Here's an example: Say you want to know if traffic down your street is different for different days of the week. So, as an experiment, you count the cars that come down a street on Monday, Tuesday, and Wednesday for 6 weeks.

Here are your counts for weeks 1-6:

Monday: 66, 56, 72, 70, 71, 59

Tuesday: 54, 44, 56, 49, 64, 39

Wednesday: 45, 44, 43, 40, 50, 56

And here are your averages:

Monday: 65.7 cars

Tuesday: 51 cars

Wednesday: 46.3 cars

What we are really asking here is whether or not the average number of cars that goes by each day is different from the others. In short, are the averages different? Well, the more weeks we counted, the more sure we could be of our averages. That is, if we counted 2 weeks, our estimate wouldn't be as good as if we counted for 8 weeks.

With these data from 6 weeks of counting, we can say that their is a 99.1% chance that the average number of cars on Tuesday is less than Monday. (I did a stats test) In turn, there is a 0.9% chance that our experiment is wrong. If we are wrong, then if you kept counting for more weeks, you would find that there is either no difference between Monday and Tuesday traffic, or that Tuesday actually has more traffic than Monday on average.

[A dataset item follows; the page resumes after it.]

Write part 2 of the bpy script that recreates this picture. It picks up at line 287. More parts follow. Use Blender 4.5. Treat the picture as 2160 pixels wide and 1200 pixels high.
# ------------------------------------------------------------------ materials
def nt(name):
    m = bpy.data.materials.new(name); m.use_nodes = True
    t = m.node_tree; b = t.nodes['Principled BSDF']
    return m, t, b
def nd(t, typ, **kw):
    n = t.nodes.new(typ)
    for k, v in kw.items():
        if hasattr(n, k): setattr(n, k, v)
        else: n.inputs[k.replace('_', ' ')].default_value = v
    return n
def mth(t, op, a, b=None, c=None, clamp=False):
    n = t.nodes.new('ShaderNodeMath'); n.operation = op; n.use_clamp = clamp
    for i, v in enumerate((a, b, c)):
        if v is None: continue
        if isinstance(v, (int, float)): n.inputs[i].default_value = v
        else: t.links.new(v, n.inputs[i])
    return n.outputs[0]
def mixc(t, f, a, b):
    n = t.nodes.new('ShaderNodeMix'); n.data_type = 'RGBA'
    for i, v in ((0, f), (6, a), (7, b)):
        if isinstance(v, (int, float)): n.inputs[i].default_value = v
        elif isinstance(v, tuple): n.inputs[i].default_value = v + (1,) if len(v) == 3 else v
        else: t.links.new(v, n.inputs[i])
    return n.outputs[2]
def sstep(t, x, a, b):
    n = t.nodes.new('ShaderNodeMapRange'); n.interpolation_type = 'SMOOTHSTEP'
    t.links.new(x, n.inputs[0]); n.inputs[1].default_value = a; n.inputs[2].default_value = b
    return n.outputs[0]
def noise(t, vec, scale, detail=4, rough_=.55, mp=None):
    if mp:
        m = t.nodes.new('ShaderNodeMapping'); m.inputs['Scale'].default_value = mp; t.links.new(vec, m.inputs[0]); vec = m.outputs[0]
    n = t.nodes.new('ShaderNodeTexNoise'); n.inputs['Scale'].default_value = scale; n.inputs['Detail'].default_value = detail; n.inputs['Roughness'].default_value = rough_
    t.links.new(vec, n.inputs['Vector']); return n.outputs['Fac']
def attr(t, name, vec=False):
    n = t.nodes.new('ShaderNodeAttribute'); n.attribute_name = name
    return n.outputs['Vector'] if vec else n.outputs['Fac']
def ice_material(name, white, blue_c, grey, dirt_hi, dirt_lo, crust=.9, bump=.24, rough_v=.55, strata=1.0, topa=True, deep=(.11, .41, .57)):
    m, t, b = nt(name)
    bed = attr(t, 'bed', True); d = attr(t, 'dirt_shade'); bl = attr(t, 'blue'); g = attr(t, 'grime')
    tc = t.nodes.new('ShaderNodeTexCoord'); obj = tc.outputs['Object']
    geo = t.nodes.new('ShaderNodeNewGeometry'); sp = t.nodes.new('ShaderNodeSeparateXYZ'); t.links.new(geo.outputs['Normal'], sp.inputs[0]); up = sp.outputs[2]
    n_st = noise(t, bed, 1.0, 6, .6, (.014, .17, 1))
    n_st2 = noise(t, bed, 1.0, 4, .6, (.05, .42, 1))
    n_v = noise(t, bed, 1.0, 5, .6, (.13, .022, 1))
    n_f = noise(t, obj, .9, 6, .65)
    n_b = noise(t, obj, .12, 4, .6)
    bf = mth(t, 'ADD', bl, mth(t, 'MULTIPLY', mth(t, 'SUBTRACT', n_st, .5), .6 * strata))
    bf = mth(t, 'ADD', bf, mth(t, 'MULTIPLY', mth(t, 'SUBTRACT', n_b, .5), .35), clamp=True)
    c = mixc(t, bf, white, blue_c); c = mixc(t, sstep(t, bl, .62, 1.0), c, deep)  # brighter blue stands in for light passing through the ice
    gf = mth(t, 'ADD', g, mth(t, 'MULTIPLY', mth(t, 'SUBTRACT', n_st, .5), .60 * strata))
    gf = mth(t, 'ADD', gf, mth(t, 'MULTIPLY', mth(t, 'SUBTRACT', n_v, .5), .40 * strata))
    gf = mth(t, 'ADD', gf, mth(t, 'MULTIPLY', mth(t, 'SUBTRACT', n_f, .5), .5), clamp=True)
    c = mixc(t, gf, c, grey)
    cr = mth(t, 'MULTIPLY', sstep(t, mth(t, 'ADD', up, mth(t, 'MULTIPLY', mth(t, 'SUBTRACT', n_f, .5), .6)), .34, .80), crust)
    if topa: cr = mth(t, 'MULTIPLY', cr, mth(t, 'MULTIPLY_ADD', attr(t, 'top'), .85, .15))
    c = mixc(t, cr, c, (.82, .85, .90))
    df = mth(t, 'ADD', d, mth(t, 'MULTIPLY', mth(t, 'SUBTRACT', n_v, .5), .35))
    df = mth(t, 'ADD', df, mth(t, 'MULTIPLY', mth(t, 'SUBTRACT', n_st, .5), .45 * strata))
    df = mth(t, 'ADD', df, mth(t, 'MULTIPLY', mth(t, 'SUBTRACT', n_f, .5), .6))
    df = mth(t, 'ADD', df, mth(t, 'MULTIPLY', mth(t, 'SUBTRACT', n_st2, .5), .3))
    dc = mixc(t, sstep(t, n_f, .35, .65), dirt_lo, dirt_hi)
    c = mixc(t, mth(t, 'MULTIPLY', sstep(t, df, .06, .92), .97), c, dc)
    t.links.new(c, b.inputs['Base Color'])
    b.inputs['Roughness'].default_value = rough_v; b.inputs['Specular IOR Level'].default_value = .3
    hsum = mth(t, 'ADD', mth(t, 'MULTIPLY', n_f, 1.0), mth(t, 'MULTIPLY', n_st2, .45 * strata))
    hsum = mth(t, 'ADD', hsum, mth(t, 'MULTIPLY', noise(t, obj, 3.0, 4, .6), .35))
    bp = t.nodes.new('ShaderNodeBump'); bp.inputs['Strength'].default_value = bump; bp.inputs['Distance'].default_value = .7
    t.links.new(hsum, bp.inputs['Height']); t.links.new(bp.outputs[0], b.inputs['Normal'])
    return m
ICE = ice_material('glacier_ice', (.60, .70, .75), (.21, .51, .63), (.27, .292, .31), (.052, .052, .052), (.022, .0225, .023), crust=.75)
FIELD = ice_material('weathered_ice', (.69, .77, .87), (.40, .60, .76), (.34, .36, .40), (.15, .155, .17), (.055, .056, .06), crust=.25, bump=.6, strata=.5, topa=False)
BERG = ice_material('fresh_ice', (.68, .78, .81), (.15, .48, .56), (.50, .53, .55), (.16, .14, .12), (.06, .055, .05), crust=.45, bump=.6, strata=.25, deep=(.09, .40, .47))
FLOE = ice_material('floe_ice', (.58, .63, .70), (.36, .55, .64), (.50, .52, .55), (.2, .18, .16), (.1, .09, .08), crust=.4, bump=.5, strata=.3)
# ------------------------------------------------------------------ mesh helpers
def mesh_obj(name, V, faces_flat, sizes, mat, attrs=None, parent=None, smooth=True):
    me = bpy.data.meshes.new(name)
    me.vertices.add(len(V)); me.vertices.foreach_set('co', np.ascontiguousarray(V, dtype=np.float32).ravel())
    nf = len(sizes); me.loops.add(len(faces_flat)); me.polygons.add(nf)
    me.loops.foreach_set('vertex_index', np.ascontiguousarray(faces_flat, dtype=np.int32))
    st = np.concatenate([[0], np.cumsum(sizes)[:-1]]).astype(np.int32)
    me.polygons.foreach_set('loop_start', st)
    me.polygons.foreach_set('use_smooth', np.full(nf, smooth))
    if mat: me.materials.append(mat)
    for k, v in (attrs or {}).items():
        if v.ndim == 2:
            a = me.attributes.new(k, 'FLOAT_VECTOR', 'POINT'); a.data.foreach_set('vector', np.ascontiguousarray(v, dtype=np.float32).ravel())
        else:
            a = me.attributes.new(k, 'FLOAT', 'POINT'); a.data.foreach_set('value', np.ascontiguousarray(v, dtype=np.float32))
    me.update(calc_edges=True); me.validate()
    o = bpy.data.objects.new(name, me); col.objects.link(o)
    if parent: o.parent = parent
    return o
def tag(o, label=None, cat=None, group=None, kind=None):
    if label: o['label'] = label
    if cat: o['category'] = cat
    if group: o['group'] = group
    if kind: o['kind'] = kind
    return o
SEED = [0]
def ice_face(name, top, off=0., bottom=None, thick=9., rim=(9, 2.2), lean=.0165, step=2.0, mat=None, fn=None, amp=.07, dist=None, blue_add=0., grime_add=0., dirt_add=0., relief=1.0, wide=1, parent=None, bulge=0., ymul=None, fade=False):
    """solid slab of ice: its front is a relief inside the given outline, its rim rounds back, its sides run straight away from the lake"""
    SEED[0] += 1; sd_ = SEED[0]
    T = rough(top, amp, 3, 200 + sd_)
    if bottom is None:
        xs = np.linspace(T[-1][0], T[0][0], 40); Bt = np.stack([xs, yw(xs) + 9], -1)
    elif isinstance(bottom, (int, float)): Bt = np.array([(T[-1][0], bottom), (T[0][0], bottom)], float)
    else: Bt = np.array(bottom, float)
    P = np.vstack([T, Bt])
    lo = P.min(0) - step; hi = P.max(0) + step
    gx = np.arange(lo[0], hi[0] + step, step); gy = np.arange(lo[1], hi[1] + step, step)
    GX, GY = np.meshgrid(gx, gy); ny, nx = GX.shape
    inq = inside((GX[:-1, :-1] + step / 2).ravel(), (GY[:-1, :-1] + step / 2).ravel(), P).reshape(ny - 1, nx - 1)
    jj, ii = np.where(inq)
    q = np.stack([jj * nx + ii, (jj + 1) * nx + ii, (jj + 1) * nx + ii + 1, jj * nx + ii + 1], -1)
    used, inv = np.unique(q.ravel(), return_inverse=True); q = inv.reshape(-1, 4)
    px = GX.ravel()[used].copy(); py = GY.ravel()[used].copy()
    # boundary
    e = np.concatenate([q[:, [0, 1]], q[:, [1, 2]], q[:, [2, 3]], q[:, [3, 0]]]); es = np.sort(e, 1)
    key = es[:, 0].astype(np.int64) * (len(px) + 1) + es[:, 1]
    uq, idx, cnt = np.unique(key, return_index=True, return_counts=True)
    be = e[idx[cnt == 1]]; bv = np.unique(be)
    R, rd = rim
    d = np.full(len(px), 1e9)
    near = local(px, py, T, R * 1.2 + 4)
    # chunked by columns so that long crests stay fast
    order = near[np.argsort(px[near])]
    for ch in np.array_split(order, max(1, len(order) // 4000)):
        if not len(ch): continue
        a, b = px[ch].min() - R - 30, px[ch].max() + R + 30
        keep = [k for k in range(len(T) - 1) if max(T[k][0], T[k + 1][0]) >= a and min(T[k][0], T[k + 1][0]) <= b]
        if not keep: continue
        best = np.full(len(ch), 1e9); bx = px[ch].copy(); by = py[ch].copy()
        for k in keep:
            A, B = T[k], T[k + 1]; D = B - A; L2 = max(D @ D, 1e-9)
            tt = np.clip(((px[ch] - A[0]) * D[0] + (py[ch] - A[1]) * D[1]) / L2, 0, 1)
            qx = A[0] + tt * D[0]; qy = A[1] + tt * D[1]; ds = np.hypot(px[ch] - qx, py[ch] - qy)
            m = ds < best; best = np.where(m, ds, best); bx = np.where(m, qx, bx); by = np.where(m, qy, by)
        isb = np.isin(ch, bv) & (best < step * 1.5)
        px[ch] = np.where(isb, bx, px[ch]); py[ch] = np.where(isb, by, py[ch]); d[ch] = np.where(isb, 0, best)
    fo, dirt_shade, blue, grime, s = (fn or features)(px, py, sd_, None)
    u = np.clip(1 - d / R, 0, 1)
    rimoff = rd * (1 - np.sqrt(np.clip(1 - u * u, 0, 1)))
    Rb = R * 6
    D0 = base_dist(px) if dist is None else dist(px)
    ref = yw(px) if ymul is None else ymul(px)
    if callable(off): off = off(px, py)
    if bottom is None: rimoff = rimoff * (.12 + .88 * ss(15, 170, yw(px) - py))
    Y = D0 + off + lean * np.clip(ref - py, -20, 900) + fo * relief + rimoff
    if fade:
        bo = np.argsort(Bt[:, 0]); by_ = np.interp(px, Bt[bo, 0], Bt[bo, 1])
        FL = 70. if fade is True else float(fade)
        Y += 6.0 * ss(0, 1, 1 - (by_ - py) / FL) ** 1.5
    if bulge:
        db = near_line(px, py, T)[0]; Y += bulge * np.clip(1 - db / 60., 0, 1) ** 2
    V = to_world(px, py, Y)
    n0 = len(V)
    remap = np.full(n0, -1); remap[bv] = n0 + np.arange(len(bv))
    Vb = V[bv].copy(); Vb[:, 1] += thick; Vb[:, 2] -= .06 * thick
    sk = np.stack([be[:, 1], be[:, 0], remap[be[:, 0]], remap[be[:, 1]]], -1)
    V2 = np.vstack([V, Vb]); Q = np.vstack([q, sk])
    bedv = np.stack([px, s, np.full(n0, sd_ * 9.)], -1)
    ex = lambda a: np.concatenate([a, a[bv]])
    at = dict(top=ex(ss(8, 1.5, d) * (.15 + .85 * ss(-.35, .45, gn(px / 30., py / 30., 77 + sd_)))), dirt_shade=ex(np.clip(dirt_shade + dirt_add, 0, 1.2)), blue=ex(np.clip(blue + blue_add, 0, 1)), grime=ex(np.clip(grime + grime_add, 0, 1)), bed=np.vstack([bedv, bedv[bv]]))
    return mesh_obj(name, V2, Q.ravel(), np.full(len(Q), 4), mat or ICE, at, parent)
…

Now, comparing Monday and Wednesday, we can even be more sure (a 99.97% chance) that Wednesday's traffic is less than Monday. But, comparing Tuesday and Wednesday, we can only be 69.4% sure that Wednesday's traffic is less than Tuesday's. -that's not too much better than chance.

So we can be pretty sure that Monday and Tuesday's traffic is different, and that Monday and Wednesday's traffic is different, but we can't be so sure that Tuesday and Wednesday's traffic is different.

When setting up an experiment, we might say if our experiment predicts a difference with a 95% chance of being right, we'll accept that as a real difference. So we will call any chance of 95% or more that we find to be "statistically significant".





caio  ·  4773 days ago  ·  link  ·  
Okay. And how do you calculate that number, the percentange of your experiment being right? There's a statistical formula for that?
mk  ·  4773 days ago  ·  link  ·  
Yeah, it's called the Student's t-test. Excel will do it for you. You just need two sets of numbers, or you can use ANOVA which takes the t-test to more than two sets.

http://en.wikipedia.org/wiki/Students_t-test

http://en.wikipedia.org/wiki/Anova

caio  ·  4773 days ago  ·  link  ·  
That's great. Thanks for the explanation.